White Balance: Prevention and Perfection
How it Works
White balance is used to adjust colors to match the color of the light source. Hopefully, this is so that white objects appear white. But, with subjects lit by a number of different light sources and viewed by the naked eye, white balance settings can be difficult to determine.
The image sensor in a digital camera will reproduce these color differences just as they are, with the result that without additional processing the color of the photograph would appear to change according to the light source. To rebuild the color image that is on the sensor, the camera requires white balance information in order to reset. Often, presets can be used to make this process easier.
Typical white balance presets include daylight, shade, cloudy, tungsten, fluorescent, and flash. By choosing the appropriate setting for your shooting conditions, the camera will do the hard work of making white objects appear white. When the light from the image hits the camera, it passes through the lens, then into the camera body, and then passes through a RGB filter above the sensor in order to activate the image sensor.
Considerations
Too often, we as digital photographers seek ways to do the correct to perfection, while forgetting that we are artists. Please do not try to place limitations on yourself or other artists. Photography has many aspects, some are distinctly technical, while others are the fun and artistic.
What I learned over a long period of trail and error is that using your own discretion is invaluable. The reason is that the color temperature may not be the same throughout the image. The image white balance will change in the areas filled with direct sunlight, but it will be different in the shadow areas or those with artificial light. Which of these areas will become the right sampling area?
For those thinking that relying on post processing will handle the problem, think again. If the white balance setting had only one variable (slider), then it will be easy for us to find the right value by moving the slider in the editing software left and right until one find the right position. But, white balance adjustments rarely have only one setting! That makes it nearly impossible to adjust white balance using trail and error, and why it's so important to practice adjusting or setting the white balance correctly.
The Overall Feel
When we look at a white object, our eyes will automatically adjust to the lighting conditions, so that the object appears perfectly white to us whether we are indoors or out in the bright sunlight. While our eyes are excellent at making this adjustment, digital cameras aren't, and the same object will appear different depending on the color of light in the scene (something known as the "color temperature"). This can leave our photos with a blue (cool) or orange (warm) tint.

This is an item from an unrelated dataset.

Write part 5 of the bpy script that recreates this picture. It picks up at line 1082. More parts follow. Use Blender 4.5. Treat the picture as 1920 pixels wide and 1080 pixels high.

White balance is the process of giving our camera a helping hand, so that it can reproduce the whites in our photo as they should be. Once it gets the white right, all the other colours in the scene fall into place, and we're left with an image that perfectly reproduces what our eyes saw. White balance can make the difference between a dull looking "digital" picture or an image that really jumps at you when looking at it, so it's worth the time to get it as close to "right" as possible.